Ocean Emotions

Owlhouse's "diary" build took three years!

Every now and again, a Minecraft build completely takes my breath away – and this one more than most, because it's entirely underwater! This project, which took over three years and is known as "Sea Diary", is a colourful coral reef full of beautiful, intricate little details, huge, eye-catching sculptures and gigantic fish. You know, the other day I built a little park next to my house in Minecraft, and I was feeling pretty proud. Now I feel a bit like I just made a popsicle stick house next to the Eiffel Tower! 

The reason it's called "Sea Diary" is because the builder, Junghan Kim (AKA Owlhouse) considers it a diary of his three years building it, and of all the emotions he felt at the time. You might have experienced a similar thing yourself, when you revisit old Minecraft builds and remember who you made them with, how you were feeling at the time, and sometimes even memories of the music you were listening to as you built.  

But Sea Diary didn't come easy. "I tried to change the theme and the story several times," Junghan says. "They ended up being changed based on my mood and feelings at that moment, which forced me to spend many hours editing the buildings and the terrain. At some point, I thought that all of the moments I spent building this map could be the story itself."  

But unlike a normal diary – you know, the ones made of paper and filled with doodles and feelings – Sea Diary shows how Junghan was feeling with colour, movement, and detail. Also, unlike a normal diary, your parents can't find it and read all the embarrassing things you wrote. Sounds like a win-win to me. 

"To be honest," Junghan says, "it was stressful to build sometimes." With 28 different kinds of fish, a bunch of machines, robots, probes, and tons of barnacles, sea life, and coral, there are a lot of details in the build that took a long time to get just right. Junghan says that the sheer number of details was the most ambitious part of the diary: "It can seem messy, but I think it's charming in its own way!"

I actually took a walk (or a swim?) around Sea Diary myself, and I managed to get quite lost. I'd see something incredible, then move on to something else in the distance, and when I tried to retrace my steps, I'd be completely overwhelmed by the colour and the scale of the entire build.
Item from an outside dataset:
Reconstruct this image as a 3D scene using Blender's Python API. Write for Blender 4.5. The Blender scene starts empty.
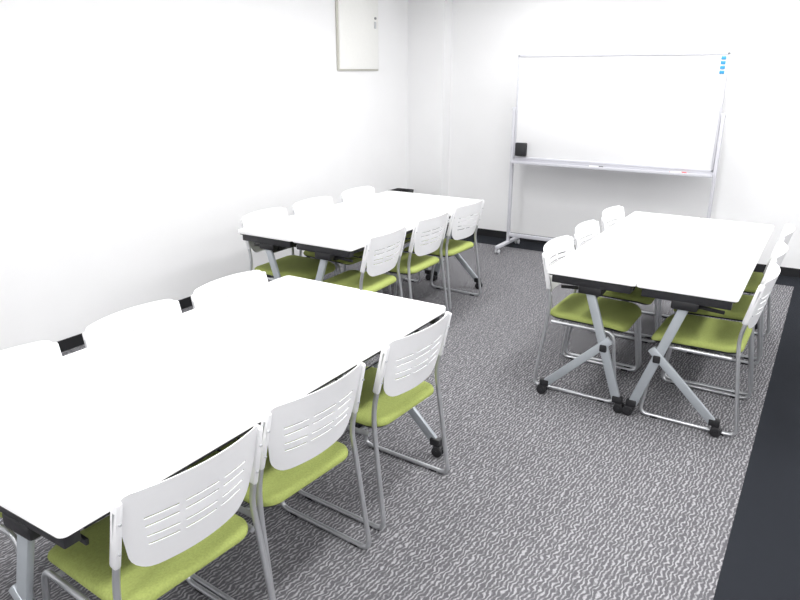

I saw tiny fish, with fins streaming out behind them; bubbles that glowed in the dark; Venetian palaces that melted into industrial complexes and then back again.

I can't even imagine what it must have been like to build something like this, and to keep coming back to it for so many years – but Junghan managed to keep motivated, he says, by learning to relax. "Don't focus on one subject," he says. "I tried to change the story of my work continuously. And I think these changes make it fun!" 

Junghan's zen approach is the main lesson he took away from building Sea Diary, after almost ten years of playing Minecraft. "Decisions can be changed easily," he says, "and sometimes, it leads to a better way." 

But why make a diary of three years set entirely underwater? "The sea is really deep," Junghan muses, "and we never know what's happening down there. It's scary, but interesting." Plus, of course, it's really fun to build – there's a lot of variety in the ocean! "Colourful barnacles are my favourite details," he says. "Between the contrast of various colours and the darkness of the barnacles, it creates a mysterious feeling."

With Junghan's ten years in Minecraft, Sea Diary is far from his first build – and it certainly won't be his last, either. He's already working on a desert-themed world, and he made a gorgeous, glowing Halloween build too. But his favourite builds yet, other than Sea Diary, are Tears of Jungle – a luscious, Aztec-inspired temple in the heart of a jungle – and Dam Coast, an Atlantis-like city that houses a huge recreation of Michelangelo's The Creation of Adam. That's quite the portfolio! 

All I can really say is that I wish my diary was even a fraction as beautiful, complex, and downright cool as Sea Diary is.